Autre différence capitale : désormais, les plaintes pour abus sexuels émanent, non plus des familles, mais d’associations victimaires dont on peut se demander qui les finance et de quel droit elles jouent les auxiliaires de police. Le paradoxe étant que cette atmosphère de transgression généralisée, quasi obligatoire, et donc anti-érotique, se juxtapose à un néo-puritanisme débile et, finalement, très peu catholique. Par ailleurs, il faut noter que les accusations d’abus sexuels proviennent le plus souvent de comédiennes — donc, de personnes à l’identité, disons, malléable — et qu’elles frappent exclusivement des hommes blancs… à ma connaissance, le mouvement « balance ton rappeur » n’a pas connu un succès égal.

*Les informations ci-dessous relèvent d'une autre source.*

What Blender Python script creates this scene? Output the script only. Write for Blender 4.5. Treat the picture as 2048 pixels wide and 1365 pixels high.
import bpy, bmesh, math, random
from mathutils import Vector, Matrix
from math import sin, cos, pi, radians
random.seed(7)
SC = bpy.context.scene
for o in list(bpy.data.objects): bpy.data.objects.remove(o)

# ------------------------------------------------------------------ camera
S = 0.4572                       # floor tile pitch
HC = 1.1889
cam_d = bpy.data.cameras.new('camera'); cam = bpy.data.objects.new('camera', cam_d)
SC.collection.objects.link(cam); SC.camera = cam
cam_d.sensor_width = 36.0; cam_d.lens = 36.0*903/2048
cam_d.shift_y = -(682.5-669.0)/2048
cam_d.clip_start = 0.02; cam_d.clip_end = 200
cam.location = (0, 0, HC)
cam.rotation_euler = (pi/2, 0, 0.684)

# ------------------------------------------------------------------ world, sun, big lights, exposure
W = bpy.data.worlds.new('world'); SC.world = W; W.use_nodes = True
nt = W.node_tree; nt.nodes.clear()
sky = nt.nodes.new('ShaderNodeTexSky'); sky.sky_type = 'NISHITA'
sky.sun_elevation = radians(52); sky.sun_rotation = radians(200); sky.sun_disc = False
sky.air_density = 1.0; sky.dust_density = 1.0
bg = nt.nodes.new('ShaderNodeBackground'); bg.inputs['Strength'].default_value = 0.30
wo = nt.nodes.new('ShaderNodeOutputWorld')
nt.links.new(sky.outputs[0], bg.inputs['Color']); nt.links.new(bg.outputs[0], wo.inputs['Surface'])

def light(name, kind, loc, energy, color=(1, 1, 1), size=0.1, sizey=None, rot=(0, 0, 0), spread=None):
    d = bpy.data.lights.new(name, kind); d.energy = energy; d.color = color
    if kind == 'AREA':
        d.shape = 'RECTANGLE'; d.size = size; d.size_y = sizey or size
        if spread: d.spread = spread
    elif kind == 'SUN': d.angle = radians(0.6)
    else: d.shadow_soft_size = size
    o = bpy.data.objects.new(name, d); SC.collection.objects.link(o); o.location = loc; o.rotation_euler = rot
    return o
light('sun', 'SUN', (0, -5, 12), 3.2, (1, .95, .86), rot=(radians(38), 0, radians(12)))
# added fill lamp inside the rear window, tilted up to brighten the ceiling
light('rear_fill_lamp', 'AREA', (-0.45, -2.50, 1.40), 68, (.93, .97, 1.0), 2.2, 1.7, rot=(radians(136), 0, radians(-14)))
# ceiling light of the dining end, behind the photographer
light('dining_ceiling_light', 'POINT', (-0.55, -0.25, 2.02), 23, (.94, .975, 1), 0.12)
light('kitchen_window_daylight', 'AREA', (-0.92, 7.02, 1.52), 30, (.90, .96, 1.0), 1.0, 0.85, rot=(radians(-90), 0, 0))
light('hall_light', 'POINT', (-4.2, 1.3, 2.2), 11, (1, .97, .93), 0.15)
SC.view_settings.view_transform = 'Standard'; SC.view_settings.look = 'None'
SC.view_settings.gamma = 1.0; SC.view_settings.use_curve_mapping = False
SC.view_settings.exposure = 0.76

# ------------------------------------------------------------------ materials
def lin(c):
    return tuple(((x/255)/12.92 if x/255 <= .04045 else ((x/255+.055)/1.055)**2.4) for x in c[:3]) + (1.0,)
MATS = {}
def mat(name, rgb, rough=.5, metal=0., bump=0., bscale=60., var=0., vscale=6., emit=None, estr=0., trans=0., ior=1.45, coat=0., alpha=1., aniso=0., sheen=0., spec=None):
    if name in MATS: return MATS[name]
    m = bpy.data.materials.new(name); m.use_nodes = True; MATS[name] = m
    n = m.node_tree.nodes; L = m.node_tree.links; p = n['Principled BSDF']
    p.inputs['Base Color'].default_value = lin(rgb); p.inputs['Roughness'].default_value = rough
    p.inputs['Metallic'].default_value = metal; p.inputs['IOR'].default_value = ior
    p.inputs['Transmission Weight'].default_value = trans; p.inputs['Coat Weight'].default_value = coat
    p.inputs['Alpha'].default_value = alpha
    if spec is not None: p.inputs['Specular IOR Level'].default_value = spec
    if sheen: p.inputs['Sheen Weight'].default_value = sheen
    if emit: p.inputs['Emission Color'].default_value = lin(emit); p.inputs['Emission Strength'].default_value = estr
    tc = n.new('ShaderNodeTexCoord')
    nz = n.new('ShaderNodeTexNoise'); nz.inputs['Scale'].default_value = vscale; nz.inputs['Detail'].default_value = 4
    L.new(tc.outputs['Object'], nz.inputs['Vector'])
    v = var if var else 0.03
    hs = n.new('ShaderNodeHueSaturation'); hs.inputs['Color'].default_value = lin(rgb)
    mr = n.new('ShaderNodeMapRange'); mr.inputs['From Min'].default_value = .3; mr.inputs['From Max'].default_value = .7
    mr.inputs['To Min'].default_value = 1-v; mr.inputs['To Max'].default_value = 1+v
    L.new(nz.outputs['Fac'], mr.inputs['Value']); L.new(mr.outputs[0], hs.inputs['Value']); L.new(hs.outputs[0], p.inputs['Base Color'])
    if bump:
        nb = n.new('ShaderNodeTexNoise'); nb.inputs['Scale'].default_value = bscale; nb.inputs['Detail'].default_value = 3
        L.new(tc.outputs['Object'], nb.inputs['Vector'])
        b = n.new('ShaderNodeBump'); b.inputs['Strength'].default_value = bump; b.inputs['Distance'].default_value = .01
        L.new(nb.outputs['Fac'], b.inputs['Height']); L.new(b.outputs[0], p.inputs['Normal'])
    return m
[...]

D’autre part, la France est principalement visée et je ne peux m’empêcher d’établir un parallèle avec la vague d’attentats islamistes qui était en grande partie pilotée depuis Molenbeek. Clairement, cette épidémie de « scandales » sexuels, au tempo bien chronométré, évoque une nième tentative de déstabilisation de la société française par l’oligarchie bruxelloise, au service d’intérêts anglo-saxons protestants, néo-puritains et racistes anti-blancs. Ce nouvel ordre moral à géométrie variable vise à faire diversion sur l’austérité grecque que nos dirigeants nous préparent. Serrez-vous la ceinture… de chasteté !

Beaucoup à droite en France, qui s’imaginent régler leurs comptes avec un Mai 68 imaginaire, devraient méditer sur ce proverbe russe : « Ne creuse pas un trou pour un autre dans lequel tu pourrais tomber toi-même. » Les soirées Bunga-Bunga de Berlusconi, en Italie et, plus anciennement, en France, l'Affaire Poulet-Dachary prouvent que la droite aussi a ses scandales roses... Rigolez pas mes camarades, la débandade, c'est pour demain.